Three months before the Obama administration released an illegal immigrant from Central America who would later bludgeon a woman to death, President Barack Obama’s Department of Homeland Security was warned that its “catch and release” policy on illegal aliens only encouraged more of them to make the journey to America. 

In March of 2014, a research team from the University of Texas at El Paso (UTEP) sent a 41-page report to the Department of Homeland Security that “raised alarms about the federal government’s capacity to manage” the border crisis they concluded would get worse, according to the Washington Post. 

In that report, researchers warned that migrants and unaccompanied alien children (UACs) were aware of the “relative lack of consequences they will receive when apprehended at the U.S. border.” The report noted that “smugglers of family members of UACs understand that once a UAC is apprehended for illegal entry into the United States, the individual will be re-united with a U.S. based family member pending the disposition of the immigration hearing.”

“This process appears to be exploited by illegal alien smugglers and family members in the United States who wish to reunite with separated children,” the researchers wrote.

As Breitbart Texas first reported, Pedro Alberto Monterroso-Navas, who “entered the U.S. illegally with children and turned himself in to U.S. Border Patrol agents” in June, “was processed and released, as are all illegal immigrants who come as unaccompanied minors or incomplete family units from Central America.”

Monterroso-Navas, who is from Honduras, was arrested for murder after being released with a notice to appear, which illegal immigrants have been mistaking for “permisos” that will allow them to indefinitely remain in the United States.

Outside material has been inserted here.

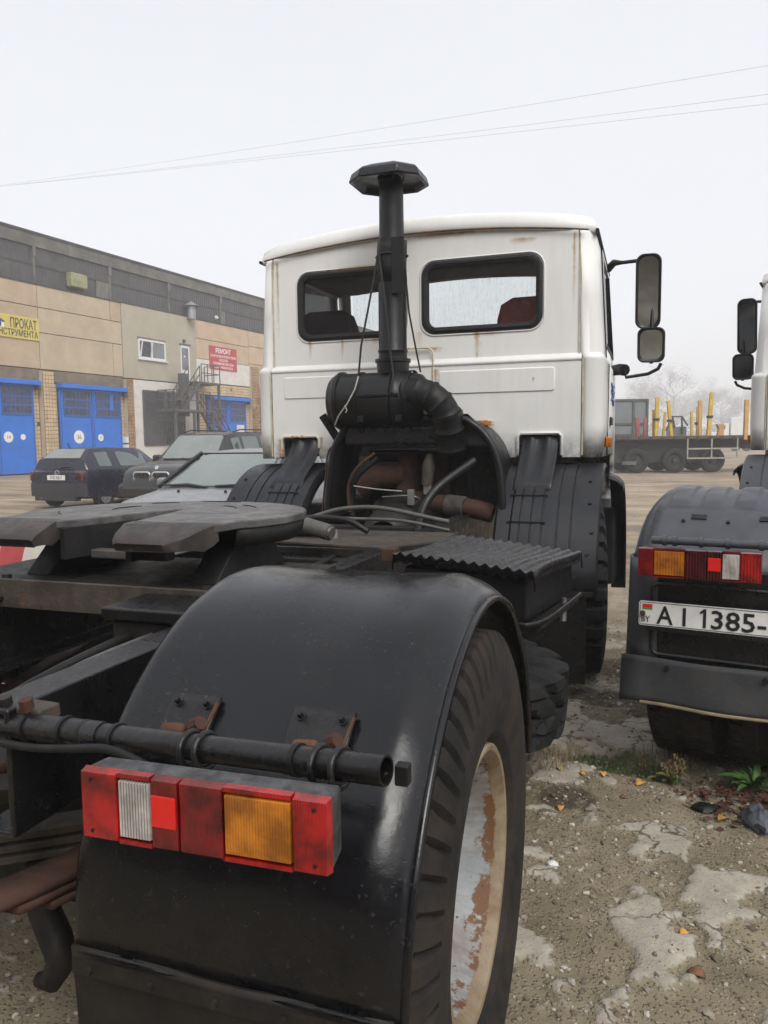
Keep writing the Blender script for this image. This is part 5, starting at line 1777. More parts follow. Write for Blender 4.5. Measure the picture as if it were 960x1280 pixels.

Nearly 60,000 illegal immigrant children have unlawfully entered the country since October of last year. Federal officials expect at least 150,000 more next year. Under a 2008 law, illegal immigrant children from Central America cannot be deported immediately like those from Mexico and Canada. They are often released with “notices to appear” and allowed to remain in the United States for what can be years until their immigration or asylum cases are resolved.